Most of the time, I content myself with visits to a Creede that I still manage to see fairly often: the Creede of my dreams. Sometimes this Creede is a town that I could describe to anyone who has been there and they would recognize it. At other times it is a Creede that no one would know: it contains strange buildings, odd creatures and trees, streets and pathways in places where none actually exist, or going to places that don’t really make sense. Peculiar things happen in this Creede: people appear in it from later in my life who did not know me as a child and who have never been there; and the dead often return, living and breathing like the rest of us, with particular things to say and do. This is a Creede that others would not know, yet in my mind I know that this place is Creede, as well as I know that my hand is at the end of my arm: the thing that is never absent is that sense of being enfolded by the mountains, the certainty that if you look up you will see the Snowshoe, or Bulldog Mountain or Mammoth Mountain or the cliffs of the canyon. This is a Creede that I make unscheduled but fairly regular visits to, and I am always happy, upon awakening, to have been there again, and to have heard the ever-present roar of the creek in the flume -- it's always there if you stop to listen.
When I look at where I am today, I see that basic choices I have made, after sampling from an extensive menu, are in many ways a reflection of what I started out with in Creede: I live surrounded by nature, with a 700-acre forest across the road where I walk often. I have few neighbors but I’m on friendly terms with all of them, and we take care of each other as much as we need to. Most of all, I am lucky enough to have preserved – as often as not by conscious choice – a degree of freedom in my life that keeps me feeling most of the time that I am not fenced in. Spoiled? Perhaps.
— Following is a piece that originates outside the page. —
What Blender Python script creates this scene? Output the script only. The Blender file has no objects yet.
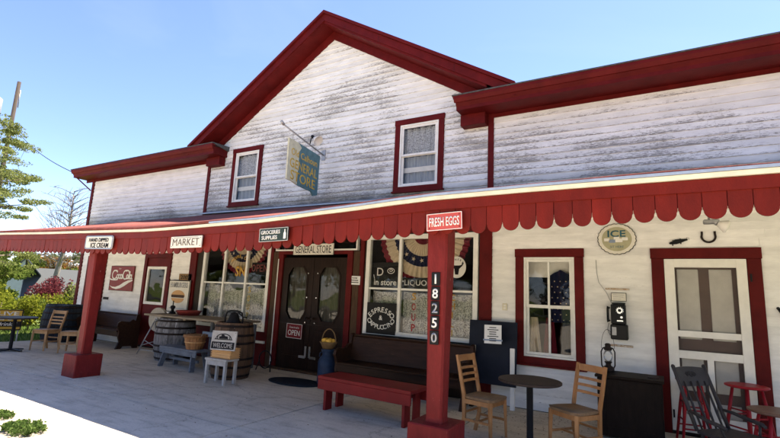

Or perhaps just never grown up properly. But I feel a strong continuity today from those childhood years, so long ago, and I think it is largely because so much good fortune smiled on me then that I enjoy what I have today.
I expect there’s a good chance that the patterns of living I’ve fallen into will continue – they say that’s what happens when you get to middle age – and the upshot of that is that, realistically, I’ll probably only see Creede a half a dozen more times or so. No matter: it has left its mark. There’s a big part of it that never leaves me, and if any part of me is left to wander the earth at the end of this road, the real Creede is the place where I will return.